Many projects but no water

Drinking water is becoming scarcer by the day in Madhya Pradesh, despite a slew of water development projects with help from the Central government, the ADB and the Japanese government

By N D Sharma

Madhya Pradesh came into existence in 1956. In civic terms, it really hasn’t improved much since then. Reports say that currently the administration and the local bodies are supplying drinking water for no more than a few minutes on alternate days in 98 cities and towns; in another 36 urban conglomerates, water is supplied on the third, fourth, fifth or sixth days. As for those living in villages and hamlets, forget about them: newspapers occasionally publish photographs of villagers scooping out water from shallow, muddy ponds.

Digvijay Singh, perhaps the biggest demagogue the state has produced after Arjun Singh, had promised in the Congress party’s election manifesto for the 1993 Assembly elections the provision of clean drinking water in each village within five years. He remembered his promise—but only five years later, when the party manifesto for the 1998 Assembly elections was being drafted. The people tolerated him for another five years, and gave him the bum’s rush in 2003.

In came the Bharatiya Janata Party (BJP). In the three and a half years the party has been in power, it has not taken a single step to redress the miseries of the people (unless they belong to the Sangh Parivar). The party is always toying with obscure, and obscurantist, ideas. As chief minister, Uma Bharati had coined the slogan “Panch-Ja” and formed high-level committees for its implementation. Even today, no one knows quite what “Panch-Ja” means.

Babulal Gaur came with the slogan “Gokul Gram”, a fairly opaque concept of village development. The current chief minister, Shivraj Singh Chauhan, has taken the path away from rural development: he has invited Britain’s biggest Real Estate Investment Trust (REIT), with assets worth £ 8 billion (nearly Rs 75,000 crore), to begin its operations in Madhya Pradesh.
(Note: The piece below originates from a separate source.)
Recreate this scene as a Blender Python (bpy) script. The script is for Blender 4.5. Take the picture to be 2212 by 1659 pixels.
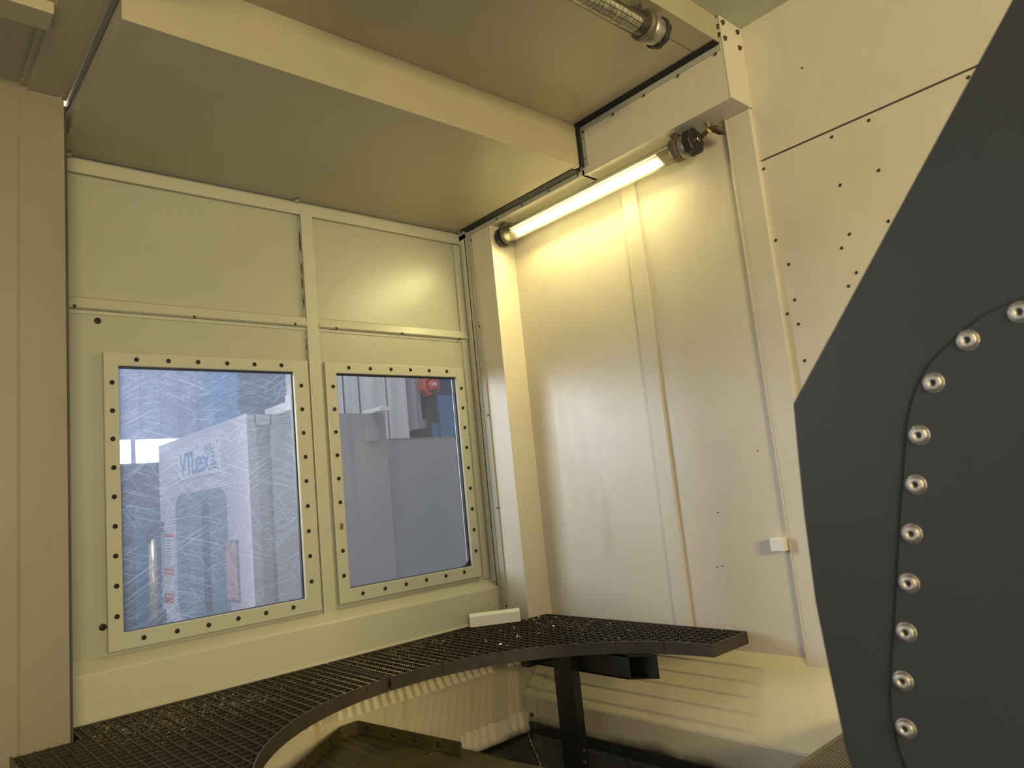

In terms of drinking water, hundreds of crores of rupees have been appropriated by the state’s politicians and bureaucrats. Bhopal’s Upper Lake (Bada Talao), which has considerably shrunk due to the encroachments over the years, is the city’s main source of drinking water supply. All the sewers flow into either the Upper Lake or the Lower Lake (Chhota Talao). Japan provided a loan of Rs 247 crore in 1995 to divert the sewers from the two lakes, andfor their de-weeding and de-silting. The project, known as ‘Bhojwetland’, was completed some years ago, but 27 sewers
are still debouching into the Upper Lake and 28 sewers into the Lower Lake.

Three years ago, the Madhya Pradesh state government had procured a loan of Rs 179 crore from the Asian Development Bank for “streamlining” the drinking water supply in Bhopal. Not surprisingly, the drinking water supply in the state capital this year is far worse than it was last year. With its usual fascination for giving Sanskrit names to its projects, the BJP government launched, a while back, “Project Uday” to ensure clean the drinking water supply to the four cities of Bhopal, Indore, Jabalpur and Gwalior. A middle-rung Indian Administrative Services officer has been put in charge of the project, and a sum of Rs 1,366 crore, obtained from state, Central and foreign agencies, has been put at his disposal.

The outcome, given the past of such projects, is anybody’s guess.